JC: Mas em cidades europeias o transeunte também não surgiu ligado às camadas médias e socialmente desprivilegiadas?
FF: De fato, o transeunte aparece ali historicamente ligado à burguesia, que no Brasil não encontra correspondência exata na noção sociológica de “camadas médias”. Na Europa, a burguesia emerge historicamente a partir da Idade Média, consolidando-se econômica e depois politicamente a partir sobretudo dos séculos 17-18… Se temos em mente que os primeiros automóveis particulares remontam a fins do século 19, foram no mínimo três séculos de passagem regular de representantes desses estratos pelas ruas em meio à prevalência, ali, de outros usos, ligados justamente à permanência regular ali para fins econômicos e/ou de sociabilidade. Em São Paulo, entre o momento em que começam a despontar na cidade ocupações socioeconômicas próprias da difusão das camadas médias ali, e o aparecimento dos primeiros automóveis, transcorrem 40, 50 anos. Na Europa há a evidência de um processo muito mais delongado de convivência da burguesia com a rua.

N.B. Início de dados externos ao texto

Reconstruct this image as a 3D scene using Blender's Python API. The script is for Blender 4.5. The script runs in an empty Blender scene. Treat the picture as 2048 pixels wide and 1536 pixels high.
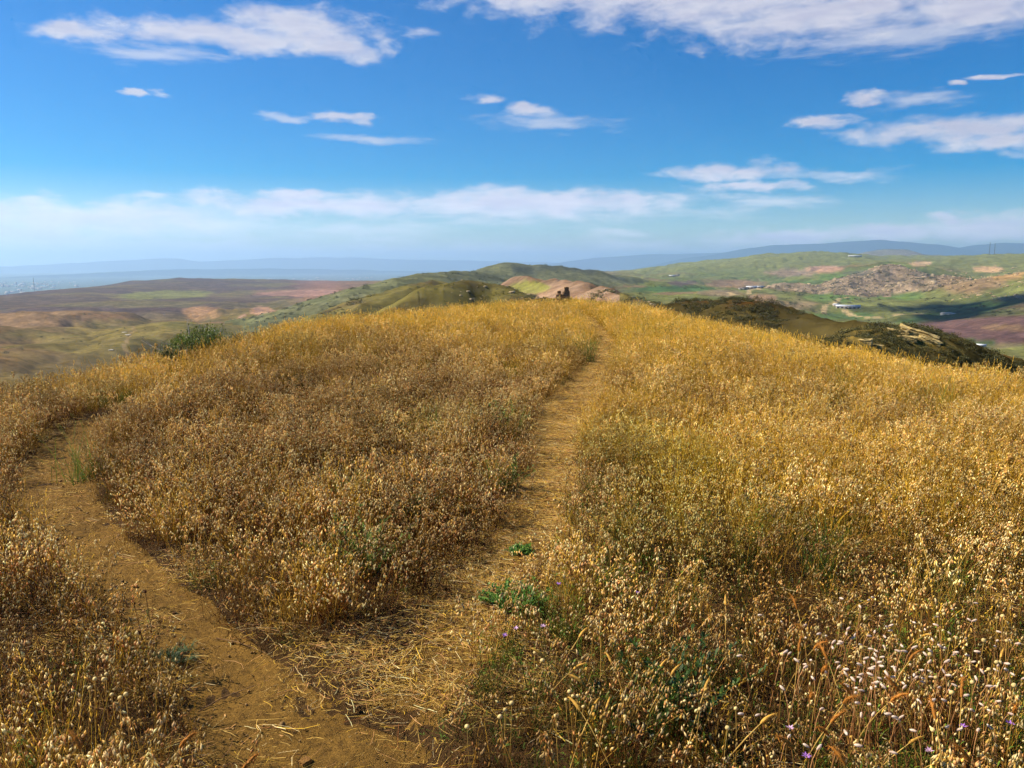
import bpy, bmesh, math, random
import numpy as np
from mathutils import Vector, Matrix

R = math.radians
random.seed(11)
rng = np.random.default_rng(11)
scene = bpy.context.scene
col = scene.collection

# ------------------------------------------------------------------ camera, sky, sun, exposure
FPX = 1597.0                       # focal length in pixels of the 2048 x 1536 photograph
PITCH = math.atan((768 - 527) / FPX)
CAMZ = 1.65
cam_d = bpy.data.cameras.new('camera')
cam_d.sensor_width = 36.0
cam_d.lens = 36.0 * FPX / 2048
cam_d.clip_start = 0.05
cam_d.clip_end = 200000
cam = bpy.data.objects.new('camera', cam_d)
col.objects.link(cam)
cam.location = (0, 0, CAMZ)
cam.rotation_euler = (R(90) - PITCH, 0, 0)
scene.camera = cam

SUN_AZ, SUN_EL = R(-78), R(42)     # azimuth clockwise from the view direction
SUN_DIR = Vector((math.sin(SUN_AZ) * math.cos(SUN_EL), math.cos(SUN_AZ) * math.cos(SUN_EL), math.sin(SUN_EL)))
sun_d = bpy.data.lights.new('sun', 'SUN')
sun_d.energy = 5.0
sun_d.angle = R(0.53)
sun_d.color = (1.0, 0.89, 0.71)
sun = bpy.data.objects.new('sun', sun_d)
col.objects.link(sun)
sun.rotation_euler = SUN_DIR.to_track_quat('Z', 'Y').to_euler()
sun.location = (-30, 20, 60)

scene.view_settings.view_transform = 'Standard'
scene.view_settings.look = 'None'
scene.view_settings.gamma = 1.0
scene.view_settings.exposure = 0.92
scene.view_settings.use_curve_mapping = False
scene.render.engine = 'CYCLES'
scene.cycles.max_bounces = 3
scene.cycles.diffuse_bounces = 1
scene.cycles.transmission_bounces = 2
scene.cycles.glossy_bounces = 2
scene.cycles.volume_bounces = 2
scene.cycles.transparent_max_bounces = 6
scene.cycles.use_denoising = True
scene.cycles.use_adaptive_sampling = True
scene.cycles.adaptive_threshold = 0.03
scene.cycles.adaptive_min_samples = 12
scene.cycles.debug_use_spatial_splits = True
scene.cycles.sample_clamp_indirect = 6.0
scene.cycles.caustics_reflective = False
scene.cycles.caustics_refractive = False


def px_dir(px, py):
    u, v = (px - 1024) / FPX, (768 - py) / FPX
    return (u, math.cos(PITCH) + v * math.sin(PITCH), v * math.cos(PITCH) - math.sin(PITCH))


def px_azel(px, py):
    d = px_dir(px, py)
    return math.atan2(d[0], d[1]), math.atan2(d[2], math.hypot(d[0], d[1]))


def project(x, y, z):
    a = y * math.cos(PITCH) - (z - CAMZ) * math.sin(PITCH)
    b = y * math.sin(PITCH) + (z - CAMZ) * math.cos(PITCH)
    a = np.where(np.abs(a) < 1e-3, 1e-3, a)
    return 1024 + FPX * x / a, 768 - FPX * b / a


class NT:
    """Small helper to write node graphs."""
    def __init__(self, tree):
        self.t = tree
        self.n = tree.nodes
        self.l = tree.links

    def new(self, typ, **kw):
        n = self.n.new(typ)
        for k, v in kw.items():
            setattr(n, k, v)
        return n

    def put(self, sock, v):
        if isinstance(v, bpy.types.NodeSocket):
            self.l.new(v, sock)
        elif v is not None:
            sock.default_value = v

    def math(self, op, a, b=None, c=None, clamp=False):
        n = self.new('ShaderNodeMath', operation=op, use_clamp=clamp)
        for i, v in enumerate((a, b, c)):
            if v is not None:
                self.put(n.inputs[i], v)
        return n.outputs[0]

    def vmath(self, op, a, b=None, c=None):
        n = self.new('ShaderNodeVectorMath', operation=op)
        for i, v in enumerate((a, b, c)):
            if v is not None:
                self.put(n.inputs[i], v)
        return n.outputs['Value'] if op in ('LENGTH', 'DOT_PRODUCT', 'DISTANCE') else n.outputs[0]

    def noise(self, vec, scale, detail=4, rough=0.5, dist=0.0):
        n = self.new('ShaderNodeTexNoise')
        n.inputs['Scale'].default_value = scale
        n.inputs['Detail'].default_value = detail
        n.inputs['Roughness'].default_value = rough
        n.inputs['Distortion'].default_value = dist
        if vec is not None:
            self.l.new(vec, n.inputs['Vector'])
        return n

    def ramp(self, fac, a, b, va=0.0, vb=1.0, smooth=True):
        n = self.new('ShaderNodeMapRange', interpolation_type='SMOOTHSTEP' if smooth else 'LINEAR')
        self.put(n.inputs['Value'], fac)
        n.inputs['From Min'].default_value = a
        n.inputs['From Max'].default_value = b
        n.inputs['To Min'].default_value = va
        n.inputs['To Max'].default_value = vb
        return n.outputs['Result']

    def mix(self, fac, a, b, blend='MIX'):
        n = self.new('ShaderNodeMix', data_type='RGBA', blend_type=blend)
        self.put(n.inputs['Factor'], fac)
        self.put(n.inputs['A'], a) if False else None
        ia, ib = n.inputs[6], n.inputs[7]
        self.put(ia, a)
        self.put(ib, b)
        return n.outputs[2]


def lin(r, g, b):
    f = lambda c: (c / 255 / 12.92) if c / 255 <= 0.04045 else ((c / 255 + 0.055) / 1.055) ** 2.4
    return (f(r), f(g), f(b))


def lin4(r, g, b):
    return lin(r, g, b) + (1.0,)


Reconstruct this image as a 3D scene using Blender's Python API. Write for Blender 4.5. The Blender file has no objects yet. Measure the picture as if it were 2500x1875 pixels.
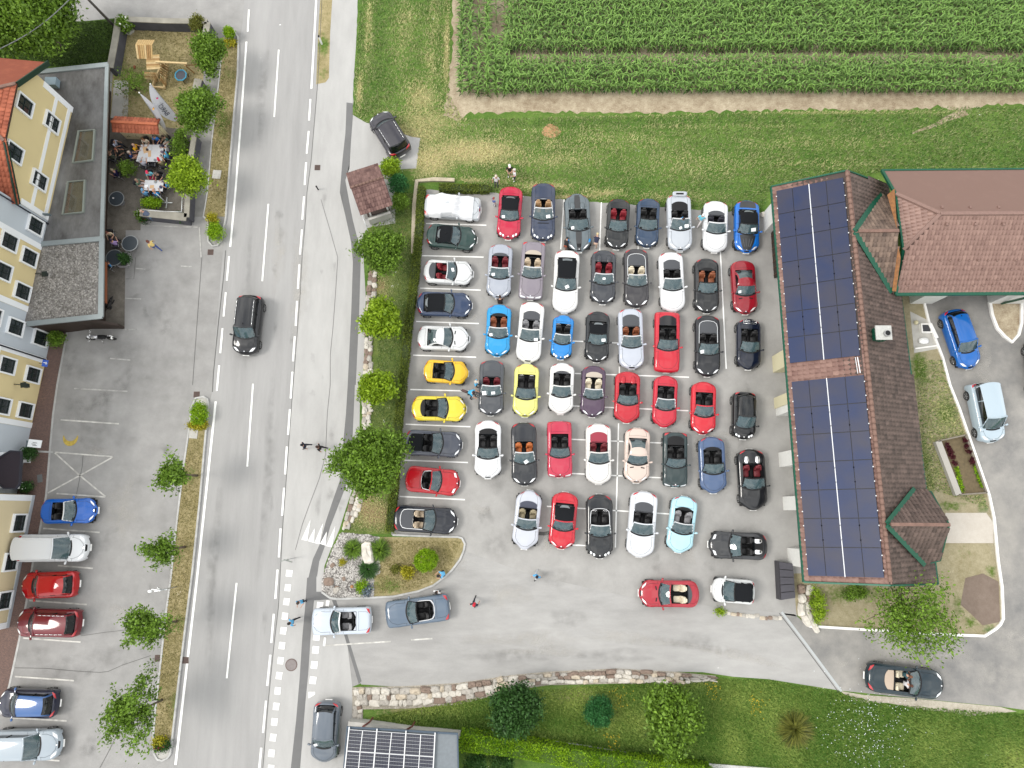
import bpy, math, random
import numpy as np
from mathutils import Vector, Matrix
random.seed(7); RNG = np.random.default_rng(7)
scene = bpy.context.scene
# ---------------------------------------------------------------- camera
CAM_H, FPX, TILT = 50.5, 1750.0, math.radians(10.0)
CTR = (1250.0, 937.5)
cam_d = bpy.data.cameras.new('camera'); cam = bpy.data.objects.new('camera', cam_d)
scene.collection.objects.link(cam); scene.camera = cam
cam.location = (0, 0, CAM_H); cam.rotation_euler = (TILT, 0, 0)
cam_d.sensor_width = 36.0; cam_d.lens = 36.0*FPX/2500.0; cam_d.clip_end = 3000; cam_d.clip_start = 0.5
# ---------------------------------------------------------------- world
SUN_EL, SUN_AZ = math.radians(52), math.radians(262)   # azimuth from north, clockwise: from the west
w = bpy.data.worlds.new('World'); scene.world = w; w.use_nodes = True
nt = w.node_tree; nt.nodes.clear()
N = nt.nodes.new
out = N('ShaderNodeOutputWorld'); bg = N('ShaderNodeBackground'); sky = N('ShaderNodeTexSky')
sky.sky_type = 'NISHITA'; sky.sun_disc = False; sky.sun_elevation = SUN_EL; sky.sun_rotation = SUN_AZ
tc = N('ShaderNodeTexCoord'); noi = N('ShaderNodeTexNoise'); noi.inputs['Scale'].default_value = 2.2
noi.inputs['Detail'].default_value = 6; noi.inputs['Roughness'].default_value = 0.55
rmp = N('ShaderNodeValToRGB'); rmp.color_ramp.elements[0].position = 0.34; rmp.color_ramp.elements[1].position = 0.56
rmp.color_ramp.elements[0].color = (0.45, 0.45, 0.45, 1); rmp.color_ramp.elements[1].color = (0.97, 0.97, 0.97, 1)
mx = N('ShaderNodeMix'); mx.data_type = 'RGBA'
noi2 = N('ShaderNodeTexNoise'); noi2.inputs['Scale'].default_value = 5.0; noi2.inputs['Detail'].default_value = 5
cr2 = N('ShaderNodeValToRGB'); cr2.color_ramp.elements[0].position = 0.3; cr2.color_ramp.elements[1].position = 0.72
cr2.color_ramp.elements[0].color = (4.4, 4.5, 4.6, 1); cr2.color_ramp.elements[1].color = (15.0, 14.8, 14.2, 1)
L = nt.links.new
L(tc.outputs['Generated'], noi.inputs['Vector']); L(tc.outputs['Generated'], noi2.inputs['Vector'])
L(noi.outputs['Fac'], rmp.inputs['Fac']); L(noi2.outputs['Fac'], cr2.inputs['Fac'])
L(rmp.outputs['Color'], mx.inputs['Factor']); L(sky.outputs['Color'], mx.inputs[6]); L(cr2.outputs['Color'], mx.inputs[7])
L(mx.outputs[2], bg.inputs['Color']); bg.inputs['Strength'].default_value = 0.12; L(bg.outputs[0], out.inputs[0])
sd = bpy.data.lights.new('sun', 'SUN'); sd.energy = 1.35; sd.angle = math.radians(18); sd.color = (1.0, 0.955, 0.89)
sun = bpy.data.objects.new('sun', sd); scene.collection.objects.link(sun); sun.location = (-20, 0, 60)
sdir = Vector((math.sin(SUN_AZ)*math.cos(SUN_EL), math.cos(SUN_AZ)*math.cos(SUN_EL), math.sin(SUN_EL)))
sun.rotation_euler = (-sdir).to_track_quat('-Z', 'Y').to_euler()
vs = scene.view_settings; vs.view_transform = 'Standard'; vs.look = 'None'; vs.gamma = 1; vs.use_curve_mapping = False
vs.exposure = 0.62
# ---------------------------------------------------------------- pixel -> place helpers
ct, st = math.cos(TILT), math.sin(TILT)
def ray(px, py):
    xc = (px-CTR[0])/FPX; yc = -(py-CTR[1])/FPX
    return Vector((xc, yc*ct+st, yc*st-ct))
def P(px, py, z=0.0):
    d = ray(px, py); s = (z-CAM_H)/d.z
    return Vector((d.x*s, d.y*s, z))
def on_plane(px, py, p0, n):
    d = ray(px, py); c = Vector((0, 0, CAM_H)); s = (p0-c).dot(n)/d.dot(n)
    return c+d*s
TO = {'A': 0, 'B': 625, 'C': 1250, 'D': 1875}; TR = {'1': 0, '2': 470, '3': 940, '4': 1405}
def q(t, x, y): return (TO[t[0]]+x*.28331, TR[t[1]]+y*.28331)
def qs(t, *pts): return [q(t, x, y) for x, y in pts]
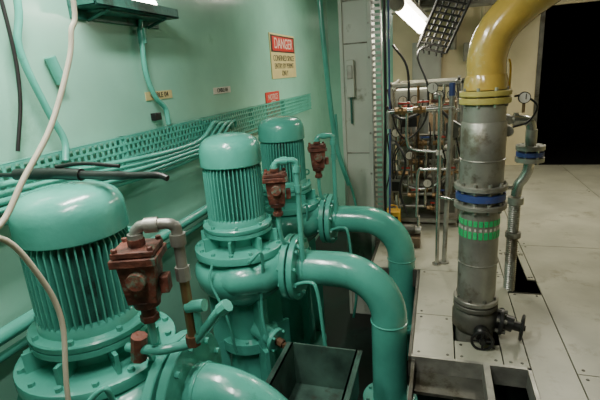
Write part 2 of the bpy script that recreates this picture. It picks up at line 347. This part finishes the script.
def airvalve(x,y,z,first,zt=.5):
    e=empty("air_release_valve",(x,y,z)); b=B()
    R=Matrix.Rotation(.35,3,'Z')
    b.box((0,0,.0),(.125,.115,.15),RUS,R,taper=.8); b.box((0,0,.085),(.155,.145,.028),RUS,R); b.box((0,0,.112),(.14,.13,.02),RUS,R)
    for sx in(-1,1):
        for sy in(-1,1): b.lathe([(.011,-.03),(.011,.035)],R@V(sx*.058,sy*.053,.1),RUS,seg=6)
    b.lathe([(.045,-.10),(.05,-.07)],(0,0,0),RUS); b.cyl((0,0,-.14),(0,0,-.08),.026,RUS); b.cyl((0,0,-.16),(0,0,-.135),.034,RUS,seg=6)
    b.cyl(R@V(.0,-.05,.02),R@V(0,-.078,.02),.032,RUS); b.box(R@V(.075,0,-.02),(.03,.05,.06),RUS,R)
    b.cyl((0,0,.12),(0,0,.15),.03,RUS,seg=6)
    b.make("valve_body",e,bevel=.003)
    b=B()
    pm=STE if first else GP
    b.tube([(0,0,.14),(0,0,.165),(.012,.006,.182),(.03,.013,.19),(.10,.04,.19),(.118,.05,.18),(.125,.055,.16),(.125,.055,.02)],.019,pm,seg=14)
    b.cyl((0,0,.13),(0,0,.165),.026,pm,seg=14); b.cyl((.035,.013,.19),(.075,.03,.19),.026,pm); b.cyl((.125,.055,.15),(.125,.055,.11),.027,pm)
    b.cyl((.125,.055,.03),(.125,.055,-.02),.026,pm,seg=8)
    b.cyl((.125,.055,0),(.125,.055,zt-z),.018,BRS if first else GP,seg=14)
    if first: b.cyl((.125,.055,zt-z+.03),(.125,.055,zt-z-.01),.027,RUB,seg=8)
    b.cyl((0,0,-.155),(0,0,-.25),.014,GP)
    if not first: b.tube([(0,0,-.24),(.01,.02,-.34),(.05,.07,-.38),(.12,.055,-.40)],.014,GP)
    b.make("vent_piping",e)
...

O artigo do Código de Trânsito em prol do respeito à faixa de pedestre com efeito promove o transeunte. Mas quando se pensa na vida em São Paulo tendo o próprio transeunte como referência, os seus dilemas permanecem, a despeito da lei em questão, muitos: uma estrutura urbana não ajustada a ele, o desrespeito por parte de motoristas diversos, e mesmo o não trânsito de motoristas e pedestres que se deixam ficar dia a dia nas ruas: aqueles em fila dupla; esses em barracas de comércio ambulante, por exemplo. O transeunte não remete a um papel social definido, e sim a uma circunstancia na vida de todos nós, nas ruas das cidades engolfadas pela modernidade.